As professional planners, designers, architects, project managers, we are not about delivering the built environment at all. What we are about is helping people to create urban experience and everyday life – using the built environment as a sort of operating system. We help people make urban life. (Photo (c) Liane Hartley, Mend)

With technology, social media and more open forms of communication, data and information about planning and what is happening in urban space at any given time by whom, when and why, is increasingly available. Could we forge the tools to plan our places more accurately according to how they are actually used, and do it more meaningfully and authentically according to what people want to use cities for? The use of the term ‘people’ is given in its widest sense – not just professionals, politicians and other usual suspects of the planning scene – but those with a richer understanding of the multiple perceptions, views and uses of space of the broad spectrum of people they represent.

Mend is a social enterprise for reconnecting people with their place and city. We help bring planning to a mass audience and find creative and constructive ways to involve non-planners in planning. Mend sees the ‘Community as Client’. We want to help communities and organisations see the importance of creating places and spaces that grow community instead of just containing it.

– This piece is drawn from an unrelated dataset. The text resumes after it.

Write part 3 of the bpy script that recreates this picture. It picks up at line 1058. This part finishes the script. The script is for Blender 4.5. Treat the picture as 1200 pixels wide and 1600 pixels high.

Liane Hartley (@lianemendsacity) co-founded Mend, a social enterprise specialising in the social impact of change, and making the way projects are commissioned, planned and delivered more socially intelligent and user-oriented, in 2010. She has over 12 years of experience as planning, strategic policy, and responsible procurement consultants. Mend sees the ‘community as client’ and aims to elevate the role of communities in decision-making about their local area and neighbourhood, building relationships across networks, sectors, places and communities to get things done. Its clients range from small community groups to mega-urban transport projects and like-minded developers. Liane is also the co-founder of Urbanistas (@urbanistasuk), a women-led network at the intersection of urbanism, design and social enterprise. Urbanistas believes that as businesses and cities are becoming increasingly social, women are best placed to lead and influence new ways of thinking and doing. The group empowers women to harness the power of networks to deliver the kinds of projects women have always wanted to, but been held back either by personal confidence or organisational timidity. Urbanistas creates a space for women to try out ideas and believe that the best way to start is by starting. Liane’s main interests are in the ‘social city’. Her work explores the role of people and communities in shaping the future city; DIY approaches to urban change; the right to the city; behavioural and human oriented design; cultural representations of the city; informal, hidden and underground urban culture; network theory; and psychological and emotional relationships with place and cities.